Often I see eyes first.

  I usually start by painting the eyes of the creature.  I go very slowly, using only a tiny amount of color at a time because the picture is difficult to take back off the drum if I don't like where I am going with the image.  This is because the earth pigment mixes with the natural keratin in the deer skin and becomes like a tattoo. I wet the brush and touch it into the pigment on the jar lid, mixing a little of the color into the water.  This I touch onto a paper towel to wipe off most of the color before applying it to the drum head.

When I am all finished I close my eyes and rub with the flat of my hand, palm down, over the entire drum head.  This blurs and shifts and changes what I have done so now the image is coming from Mystery as well as my paintbrush.  

Sometimes I begin by just touching my dry brush into the pigment on the lid of the jar.  A very small amount.  I "dust" around the image I see in the drum like I was painting a faintly colored outline of the creature

I let the image "rest" on the drum for several hours or a day before going back to paint more. This is because I believe the creature is choosing to show me its face, body and mood and so I wait for it to adjust to what I have already painted before doing more.

Remarkable though it seems, almost none of this image of Cloud-Woman-Brings-the-Night is painted by me.  

Sometimes someone will tell me a story about the personal situation that is calling for them to have a drum.  This drum was very compelling to a woman who wanted me to paint it, and then told a story about an ancestor and an unexpected baby.  While I do not decide to paint a particular creature or scene before I start, sometimes a story will guide my eyes.

When I turned the drum head around so the bullet hole was in the lower left, I saw a baby quite clearly. 
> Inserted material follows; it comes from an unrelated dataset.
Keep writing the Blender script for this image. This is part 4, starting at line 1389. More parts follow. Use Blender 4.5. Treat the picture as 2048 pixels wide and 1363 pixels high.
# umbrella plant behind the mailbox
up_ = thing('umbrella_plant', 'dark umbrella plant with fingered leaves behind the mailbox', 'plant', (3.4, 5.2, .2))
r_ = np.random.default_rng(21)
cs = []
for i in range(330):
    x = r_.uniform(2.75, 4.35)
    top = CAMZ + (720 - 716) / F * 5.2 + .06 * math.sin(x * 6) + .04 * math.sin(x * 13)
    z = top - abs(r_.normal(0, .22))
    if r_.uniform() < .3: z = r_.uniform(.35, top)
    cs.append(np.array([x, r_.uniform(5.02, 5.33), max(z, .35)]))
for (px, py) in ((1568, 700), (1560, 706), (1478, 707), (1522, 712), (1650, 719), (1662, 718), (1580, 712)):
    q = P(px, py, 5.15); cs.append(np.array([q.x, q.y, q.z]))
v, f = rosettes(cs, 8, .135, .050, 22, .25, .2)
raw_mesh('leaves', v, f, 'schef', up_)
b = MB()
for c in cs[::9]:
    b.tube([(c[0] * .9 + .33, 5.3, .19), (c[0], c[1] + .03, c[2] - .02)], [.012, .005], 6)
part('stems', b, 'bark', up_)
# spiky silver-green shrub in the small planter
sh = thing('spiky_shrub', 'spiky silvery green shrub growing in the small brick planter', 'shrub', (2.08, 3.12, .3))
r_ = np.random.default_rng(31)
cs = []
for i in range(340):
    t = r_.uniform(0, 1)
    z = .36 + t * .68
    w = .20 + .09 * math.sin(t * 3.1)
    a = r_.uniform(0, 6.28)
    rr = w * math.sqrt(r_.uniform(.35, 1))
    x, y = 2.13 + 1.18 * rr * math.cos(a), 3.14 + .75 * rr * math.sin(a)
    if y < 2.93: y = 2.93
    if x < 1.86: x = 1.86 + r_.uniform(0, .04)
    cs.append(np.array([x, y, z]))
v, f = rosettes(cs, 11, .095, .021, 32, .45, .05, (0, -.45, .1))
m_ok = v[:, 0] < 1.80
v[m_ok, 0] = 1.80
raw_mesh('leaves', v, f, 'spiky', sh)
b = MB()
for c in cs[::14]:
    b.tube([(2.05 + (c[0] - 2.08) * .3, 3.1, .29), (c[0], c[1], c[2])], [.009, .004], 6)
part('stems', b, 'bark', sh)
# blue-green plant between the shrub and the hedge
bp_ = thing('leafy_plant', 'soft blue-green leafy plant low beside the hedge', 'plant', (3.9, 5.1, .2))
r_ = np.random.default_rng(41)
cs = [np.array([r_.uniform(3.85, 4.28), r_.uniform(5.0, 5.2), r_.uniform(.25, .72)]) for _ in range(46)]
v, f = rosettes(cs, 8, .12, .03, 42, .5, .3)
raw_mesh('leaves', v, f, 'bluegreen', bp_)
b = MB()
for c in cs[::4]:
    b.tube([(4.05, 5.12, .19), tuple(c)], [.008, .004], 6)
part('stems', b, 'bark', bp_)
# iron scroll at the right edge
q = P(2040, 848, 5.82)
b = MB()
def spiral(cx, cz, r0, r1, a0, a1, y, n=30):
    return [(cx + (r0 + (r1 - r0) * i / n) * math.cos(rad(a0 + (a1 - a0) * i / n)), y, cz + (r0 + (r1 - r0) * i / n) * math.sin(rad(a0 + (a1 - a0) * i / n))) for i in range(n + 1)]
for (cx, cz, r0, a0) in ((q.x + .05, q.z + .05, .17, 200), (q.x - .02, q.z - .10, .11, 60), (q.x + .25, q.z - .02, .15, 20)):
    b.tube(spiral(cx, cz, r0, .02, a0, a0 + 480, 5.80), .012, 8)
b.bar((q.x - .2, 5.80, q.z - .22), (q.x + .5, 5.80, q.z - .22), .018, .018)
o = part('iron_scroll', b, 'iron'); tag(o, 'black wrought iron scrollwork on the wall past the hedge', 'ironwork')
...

A woman of peculiar proportion also emerged. Probably my hardest job when painting a rawhide drum is to not impose my preferences on the image.  You might say I am a secretary who is only noticed when she isn't doing her job. 

I saw a face above the bullet hole.

Defining the figure on the left with the color blue of the spirit world, and the figure on the right with the red of this world caused the two colors to join in the baby, and suddenly there was the story of a Grandmother bringing a child spirit to her Grand-daughter. 

When every part, and every part between the part is whole, I know I could not by myself have invented the elegance and simplicity of the rawhide drum painting.  

Each painted drum image is an oracle of meaning from another reality.  Just like the Journey Oracle cards create a journey into meaning by entering the inner reality of our unconscious wisdom.  But how these oracle cards were painted is another story.  

Thursday, August 4, 2016

Shamanic lessons from Nature painting

I started my artist’s life early in watercolor classes after school, and the flow of paint over paper enchants me still.  I see the magic everywhere without making it up anywhere.  

Every shape and tone and shade really existed at the moment I saw it in nature, so when I paint every part, and every part between the part, is whole. 


A “big” painting in acrylic on matte board takes me a year to complete.  An underpainting of Hooker’s Green and Prism Violet creates a foundation of detail.

Ten or more layers of complexly mixed colors are laid over this foundation, like building a symphony of color above the base notes. 

Broad washes of color tone the temperature and emotion to finish the work. 

Luther Burbank said; "Nature is an exacting mistress and a jealous teacher; she does not reveal herself wholly to the amateur or the dabbler, and she will not cooperate fully and generously with the man who takes her lessons or her work lightly."

Such is the shamanic lesson of a bank of ferns and brush beside a gravel road.  It asks of the student, "How do you like the Underworld?"